The Natural Eye 2020

The 57th annual exhibition of the Society of Wildlife Artists is going ahead this year. The Mall Galleries have worked hard to enable visitors to enjoy the exhibition whilst ensuring that social distancing is in place.

Secret Squirrel

I have managed to make seven works for the exhibition this year. Secret Squirrel was inspired by seeing grey squirrels visiting a walnut tree in my garden. The drill bits worked perfectly as a tail.

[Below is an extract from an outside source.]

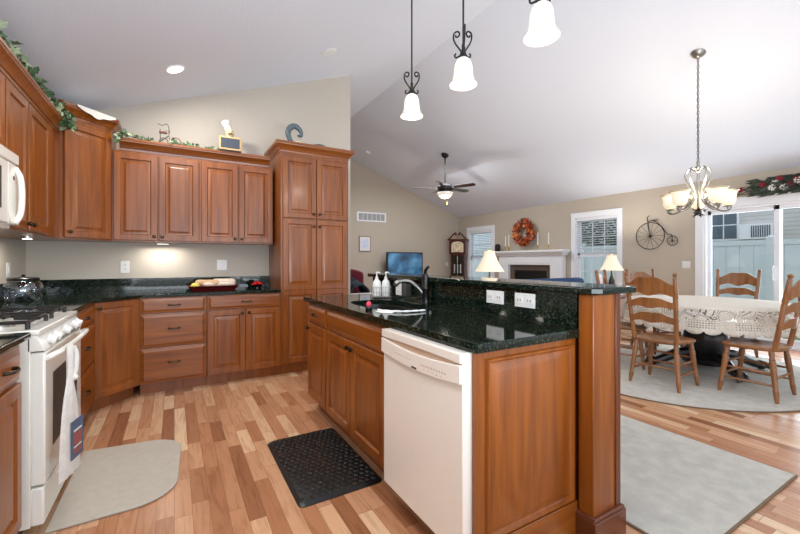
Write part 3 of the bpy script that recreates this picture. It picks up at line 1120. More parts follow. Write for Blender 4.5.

I have created three different birds for the show: Scissor Winged Tern is made using sickles, scissors and lots of chromed and light coloured items to reference the plumage shape and colour.

Scissor Winged Tern

Twice Shy is a pretty much life sized bittern sculpture. Bitterns often adopt this strange pose when disturbed as if trying to blend into the reeds so the title works very well. The old dog lead chains hang really well on this piece but it took quite a lot of tinkering to get them right.

Twice Shy

The third sculpture of a bird that I have created for the exhibition is of this resting Shag. These almost prehistoric looking birds nest on craggy shorelines and are often seen resting with outstretched wings. Thought to be drying their wings some scientists think it may be more to do with aiding digestion. Either way I think it makes a lovely shape. I needed to find a suitable base for the piece and was pleased to unearth a toolbox that obviously used to belong to someone called Ron, hence the title.

Shag on Ron’s Toolbox

I always enjoy watching hares in the fields around my home in rural Norfolk. This year I have made a pair boxing (Lockdown Hares) and a study of one sitting hunkered down in a furrow (Red Hoe Hare).

Spanner Frog incorporates all kinds of old tools including ring spanners for the eyes and an old bottle opener in the back. It’s quite tricky capturing the way that the frog folds its back legs when at rest, especially when using old tools!